• **What the task asks**: Repeat every line of the listing below exactly, minus the pictures.

---------- Data excerpt ----------

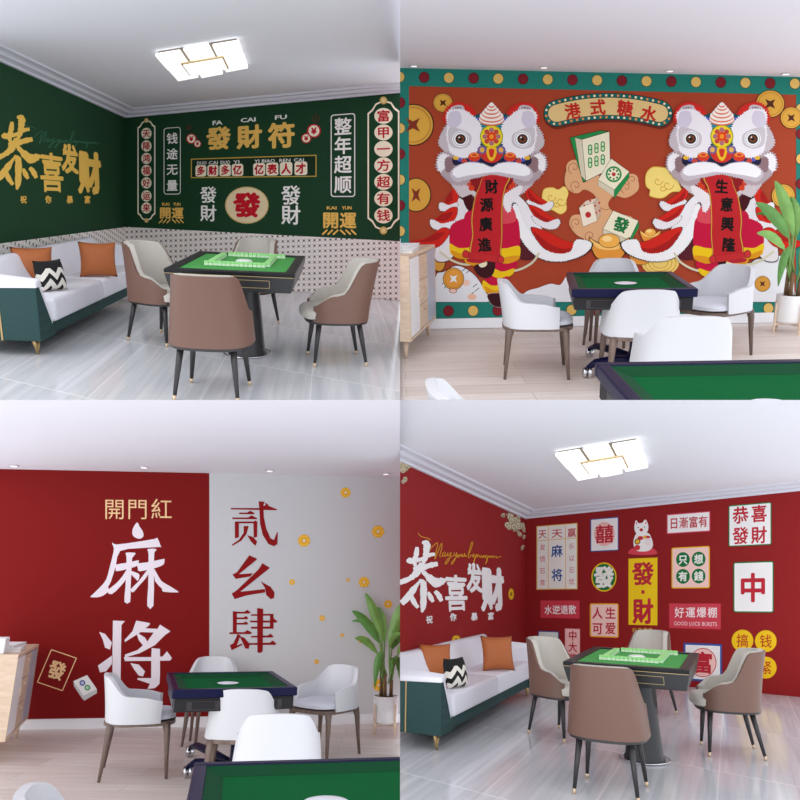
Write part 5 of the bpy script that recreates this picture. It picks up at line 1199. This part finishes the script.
strokes([[(57, 538), (75, 540), (74, 640), (57, 640)], [(74, 540), (108, 541), (122, 532), (136, 544), (130, 549), (74, 549)], [(74, 566), (105, 566), (115, 559), (126, 569), (122, 574), (74, 574)], [(74, 590), (105, 590), (115, 583), (126, 593), (122, 598), (74, 598)],
 [(42, 632), (110, 631), (122, 622), (142, 634), (138, 640), (42, 640)], [(78, 640), (92, 645), (75, 690), (98, 682), (100, 688), (52, 712), (44, 690), (60, 680)], [(86, 648), (108, 656), (132, 684), (128, 706), (112, 704), (100, 676)],
 [(165, 524), (192, 528), (190, 716), (180, 724), (166, 722)], [(138, 552), (222, 550), (238, 550), (238, 614), (222, 614), (222, 558), (138, 559)], [(134, 580), (225, 580), (238, 570), (256, 584), (250, 589), (134, 588)], [(138, 608), (238, 606), (238, 616), (138, 616)], [(138, 648), (212, 646), (224, 638), (238, 650), (234, 655), (138, 655)], [(126, 680), (222, 678), (234, 668), (250, 682), (246, 688), (126, 688)]], g, DR, 'serif_character', 'large dark red character, bottom of three', 1)
PG = (242, 200, 150)
for ch, x in (('開', 114.5), ('門', 137.5), ('紅', 161.5)): Art(W).text(ch, x, 109, 22, 22, PG, .0).done('gold_character', mu, 'pale gold square character')
A = Art(W)
def quadring(q, c, w):
    cx_ = sum(p[0] for p in q)/4; cy_ = sum(p[1] for p in q)/4
    for i in range(4):
        a, b = q[i], q[(i+1) % 4]; A.ribbon([a, b], w, c)
quadring([(51.5, 249.5), (76.5, 258), (62.5, 290.5), (37.5, 282)], PG, .9); A.text('發', 57, 270, 17, 19, PG, .03, rot=.33, jit=.1); A.done('tile_outline', mu, 'tilted pale gold outlined tile with a character')
A = Art(W); A.poly([(73.5, 281), (87, 275), (88, 276), (97, 289), (97, 293), (84.5, 300.5), (82, 298), (74, 286)], (206, 206, 206)).poly([(73.5, 281), (87, 275), (97, 289), (83.5, 295.5)], (246, 246, 246))
A.ell(82.5, 282.8, 2.9, 2.9, (60, 78, 150)).ell(82.5, 282.8, 1.7, 1.7, (190, 200, 226)).ell(87.5, 287.5, 2.9, 2.9, (60, 160, 90)).ell(87.5, 287.5, 1.7, 1.7, (200, 230, 206)); A.done('tile_motif', mu, 'white tile with one blue and one green circle')
for x, y, r in ((345.5, 92.5, 5), (304, 140.5, 6), (378, 131.5, 6), (292, 182, 2.8), (348, 179.7, 1.8), (364, 182, 5.2), (322, 218, 2.8), (342, 235, 1.9), (360.5, 241, 2), (316.5, 261.5, 2.4), (379, 285, 6), (388, 204, 4)):
    A = Art(W); A.ell(x, y, r, r, (240, 176, 44)).ell(x, y, r*.72, r*.72, (250, 206, 90)).ell(x, y, r*.6, r*.6, (240, 176, 44))
    if r > 2.5:
        for k in range(6): A.ell(x+r*.86*math.cos(k*PI/3), y+r*.86*math.sin(k*PI/3), r*.22, r*.22, (248, 196, 70), 8)
    A.rect(x, y, r*.4, r*.4, (226, 226, 220)); A.done('gold_coin', mu)
q = BL.fl(277, 318.5, .74); q6 = BL.fl(41, 377, .74); tt = BL.fl(194.5, 362, .76); pp = BL.fl(385, 333)
furnish_b(BL, (-1.365, 6.027, 19.9, .907, 1.07, .766), [(-2.137, 6.311, -72), (-1.17, 5.80, 8), (-.683, 7.12, 148), (-1.877, 7.609, 194.3), (q[0]-.03, 4.82, 8), (q6[0]+.36, q6[1]-.20, -75)], dict(
    table='black mahjong table with navy rim before the red and grey mural', ntable='foreground mahjong table with navy rim, red and grey room',
    chairs=chairs_b('red and grey room'), group='tub armchairs in the red and grey room', sb=(5, 28, .87), near_table=(tt[0], tt[1], 13), sideboard='light oak sideboard with white and grey doors, red and grey room',
    plant=pp, pyaw=14, plant_label='tall broad-leaved plant in a white pot before the grey wall'))

# ------------------------------------------------------------------ the four rooms share one cross of dividing planes (x = 0, z = eye height)
bpy.context.view_layer.update()
for room in (TL, TR, BL, BR):
    sx = -1 if room.off[0] == 0 else 1; sz = 1 if room.off[1] == 0 else -1
    for o in room.objs:
        if o.type != 'MESH' or not len(o.data.vertices): continue
        mw = o.matrix_world; inv = mw.inverted()
        ws = [mw @ v.co for v in o.data.vertices]
        for co, no, out in ((Vector((0, 0, CZ)), Vector((-sx, 0, 0)), [w.x*sx for w in ws]), (Vector((0, 0, CZ)), Vector((0, 0, -sz)), [(w.z-CZ)*sz for w in ws])):
            if min(out) >= -1e-4: continue
            if o.data.users > 1: o.data = o.data.copy()
            bm = B(); bm.from_mesh(o.data)
            lco = inv @ co; lno = (mw.to_3x3().transposed() @ no).normalized()
            r = bmesh.ops.bisect_plane(bm, geom=bm.verts[:]+bm.edges[:]+bm.faces[:], plane_co=lco, plane_no=lno, clear_outer=True, dist=1e-6)
            ed = [e for e in r['geom_cut'] if isinstance(e, bmesh.types.BMEdge) and e.is_boundary]
            if ed and o.get('kind') != 'structure':
                try: bmesh.ops.holes_fill(bm, edges=ed, sides=0)
                except Exception: pass
            bm.to_mesh(o.data); bm.free()
    # drop what lies wholly beyond the dividers
    for o in list(room.objs):
        if o.type == 'MESH' and len(o.data.polygons) == 0 and not any(c.parent == o for c in room.objs):
            room.objs.remove(o); bpy.data.objects.remove(o)

# ------------------------------------------------------------------ light and camera
w = bpy.data.worlds.new('World'); SC.world = w; w.use_nodes = True
bg = w.node_tree.nodes['Background']; bg.inputs[0].default_value = (.93, .95, 1.0, 1); bg.inputs[1].default_value = WORLD_S
def sun(rot, e, ang, col):
    l = bpy.data.lights.new('Sun', 'SUN'); l.energy = e; l.angle = math.radians(ang); l.color = col
    o = bpy.data.objects.new('sun_light', l); COL.objects.link(o); o.rotation_euler = [math.radians(a) for a in rot]
sun((62, 0, -28), .5, 25, (1, .98, .95))
def area(room, x, y, z, sx, sy, e, col=(1, .98, .96)):
    l = bpy.data.lights.new('RoomLight', 'AREA'); l.shape = 'RECTANGLE'; l.size = sx; l.size_y = sy; l.energy = e; l.color = col
    o = bpy.data.objects.new('room_light', l); COL.objects.link(o)
    o.matrix_world = room.frame(x, y, 0, z)
cd = bpy.data.cameras.new('Camera'); cam = bpy.data.objects.new('camera', cd); COL.objects.link(cam)
cam.location = (0, 0, CZ); cam.rotation_euler = (PI/2, 0, 0)
cd.sensor_width = 36; cd.sensor_fit = 'HORIZONTAL'; cd.lens = 36*F/800; cd.clip_start = .05; cd.clip_end = 200
SC.camera = cam
SC.view_settings.view_transform = 'Standard'; SC.view_settings.look = 'None'; SC.view_settings.gamma = 1; SC.view_settings.exposure = EXPO
SC.view_settings.use_curve_mapping = False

----------

• **Result of this task**:
Write part 5 of the bpy script that recreates this picture. It picks up at line 1199. This part finishes the script.
strokes([[(57, 538), (75, 540), (74, 640), (57, 640)], [(74, 540), (108, 541), (122, 532), (136, 544), (130, 549), (74, 549)], [(74, 566), (105, 566), (115, 559), (126, 569), (122, 574), (74, 574)], [(74, 590), (105, 590), (115, 583), (126, 593), (122, 598), (74, 598)],
 [(42, 632), (110, 631), (122, 622), (142, 634), (138, 640), (42, 640)], [(78, 640), (92, 645), (75, 690), (98, 682), (100, 688), (52, 712), (44, 690), (60, 680)], [(86, 648), (108, 656), (132, 684), (128, 706), (112, 704), (100, 676)],
 [(165, 524), (192, 528), (190, 716), (180, 724), (166, 722)], [(138, 552), (222, 550), (238, 550), (238, 614), (222, 614), (222, 558), (138, 559)], [(134, 580), (225, 580), (238, 570), (256, 584), (250, 589), (134, 588)], [(138, 608), (238, 606), (238, 616), (138, 616)], [(138, 648), (212, 646), (224, 638), (238, 650), (234, 655), (138, 655)], [(126, 680), (222, 678), (234, 668), (250, 682), (246, 688), (126, 688)]], g, DR, 'serif_character', 'large dark red character, bottom of three', 1)
PG = (242, 200, 150)
for ch, x in (('開', 114.5), ('門', 137.5), ('紅', 161.5)): Art(W).text(ch, x, 109, 22, 22, PG, .0).done('gold_character', mu, 'pale gold square character')
A = Art(W)
def quadring(q, c, w):
    cx_ = sum(p[0] for p in q)/4; cy_ = sum(p[1] for p in q)/4
    for i in range(4):
        a, b = q[i], q[(i+1) % 4]; A.ribbon([a, b], w, c)
quadring([(51.5, 249.5), (76.5, 258), (62.5, 290.5), (37.5, 282)], PG, .9); A.text('發', 57, 270, 17, 19, PG, .03, rot=.33, jit=.1); A.done('tile_outline', mu, 'tilted pale gold outlined tile with a character')
A = Art(W); A.poly([(73.5, 281), (87, 275), (88, 276), (97, 289), (97, 293), (84.5, 300.5), (82, 298), (74, 286)], (206, 206, 206)).poly([(73.5, 281), (87, 275), (97, 289), (83.5, 295.5)], (246, 246, 246))
A.ell(82.5, 282.8, 2.9, 2.9, (60, 78, 150)).ell(82.5, 282.8, 1.7, 1.7, (190, 200, 226)).ell(87.5, 287.5, 2.9, 2.9, (60, 160, 90)).ell(87.5, 287.5, 1.7, 1.7, (200, 230, 206)); A.done('tile_motif', mu, 'white tile with one blue and one green circle')
for x, y, r in ((345.5, 92.5, 5), (304, 140.5, 6), (378, 131.5, 6), (292, 182, 2.8), (348, 179.7, 1.8), (364, 182, 5.2), (322, 218, 2.8), (342, 235, 1.9), (360.5, 241, 2), (316.5, 261.5, 2.4), (379, 285, 6), (388, 204, 4)):
    A = Art(W); A.ell(x, y, r, r, (240, 176, 44)).ell(x, y, r*.72, r*.72, (250, 206, 90)).ell(x, y, r*.6, r*.6, (240, 176, 44))
    if r > 2.5:
        for k in range(6): A.ell(x+r*.86*math.cos(k*PI/3), y+r*.86*math.sin(k*PI/3), r*.22, r*.22, (248, 196, 70), 8)
    A.rect(x, y, r*.4, r*.4, (226, 226, 220)); A.done('gold_coin', mu)
q = BL.fl(277, 318.5, .74); q6 = BL.fl(41, 377, .74); tt = BL.fl(194.5, 362, .76); pp = BL.fl(385, 333)
furnish_b(BL, (-1.365, 6.027, 19.9, .907, 1.07, .766), [(-2.137, 6.311, -72), (-1.17, 5.80, 8), (-.683, 7.12, 148), (-1.877, 7.609, 194.3), (q[0]-.03, 4.82, 8), (q6[0]+.36, q6[1]-.20, -75)], dict(
    table='black mahjong table with navy rim before the red and grey mural', ntable='foreground mahjong table with navy rim, red and grey room',
    chairs=chairs_b('red and grey room'), group='tub armchairs in the red and grey room', sb=(5, 28, .87), near_table=(tt[0], tt[1], 13), sideboard='light oak sideboard with white and grey doors, red and grey room',
    plant=pp, pyaw=14, plant_label='tall broad-leaved plant in a white pot before the grey wall'))

# ------------------------------------------------------------------ the four rooms share one cross of dividing planes (x = 0, z = eye height)
bpy.context.view_layer.update()
for room in (TL, TR, BL, BR):
    sx = -1 if room.off[0] == 0 else 1; sz = 1 if room.off[1] == 0 else -1
    for o in room.objs:
        if o.type != 'MESH' or not len(o.data.vertices): continue
        mw = o.matrix_world; inv = mw.inverted()
        ws = [mw @ v.co for v in o.data.vertices]
        for co, no, out in ((Vector((0, 0, CZ)), Vector((-sx, 0, 0)), [w.x*sx for w in ws]), (Vector((0, 0, CZ)), Vector((0, 0, -sz)), [(w.z-CZ)*sz for w in ws])):
            if min(out) >= -1e-4: continue
            if o.data.users > 1: o.data = o.data.copy()
            bm = B(); bm.from_mesh(o.data)
            lco = inv @ co; lno = (mw.to_3x3().transposed() @ no).normalized()
            r = bmesh.ops.bisect_plane(bm, geom=bm.verts[:]+bm.edges[:]+bm.faces[:], plane_co=lco, plane_no=lno, clear_outer=True, dist=1e-6)
            ed = [e for e in r['geom_cut'] if isinstance(e, bmesh.types.BMEdge) and e.is_boundary]
            if ed and o.get('kind') != 'structure':
                try: bmesh.ops.holes_fill(bm, edges=ed, sides=0)
                except Exception: pass
            bm.to_mesh(o.data); bm.free()
    # drop what lies wholly beyond the dividers
    for o in list(room.objs):
        if o.type == 'MESH' and len(o.data.polygons) == 0 and not any(c.parent == o for c in room.objs):
            room.objs.remove(o); bpy.data.objects.remove(o)

# ------------------------------------------------------------------ light and camera
w = bpy.data.worlds.new('World'); SC.world = w; w.use_nodes = True
bg = w.node_tree.nodes['Background']; bg.inputs[0].default_value = (.93, .95, 1.0, 1); bg.inputs[1].default_value = WORLD_S
def sun(rot, e, ang, col):
    l = bpy.data.lights.new('Sun', 'SUN'); l.energy = e; l.angle = math.radians(ang); l.color = col
    o = bpy.data.objects.new('sun_light', l); COL.objects.link(o); o.rotation_euler = [math.radians(a) for a in rot]
sun((62, 0, -28), .5, 25, (1, .98, .95))
def area(room, x, y, z, sx, sy, e, col=(1, .98, .96)):
    l = bpy.data.lights.new('RoomLight', 'AREA'); l.shape = 'RECTANGLE'; l.size = sx; l.size_y = sy; l.energy = e; l.color = col
    o = bpy.data.objects.new('room_light', l); COL.objects.link(o)
    o.matrix_world = room.frame(x, y, 0, z)
cd = bpy.data.cameras.new('Camera'); cam = bpy.data.objects.new('camera', cd); COL.objects.link(cam)
cam.location = (0, 0, CZ); cam.rotation_euler = (PI/2, 0, 0)
cd.sensor_width = 36; cd.sensor_fit = 'HORIZONTAL'; cd.lens = 36*F/800; cd.clip_start = .05; cd.clip_end = 200
SC.camera = cam
SC.view_settings.view_transform = 'Standard'; SC.view_settings.look = 'None'; SC.view_settings.gamma = 1; SC.view_settings.exposure = EXPO
SC.view_settings.use_curve_mapping = False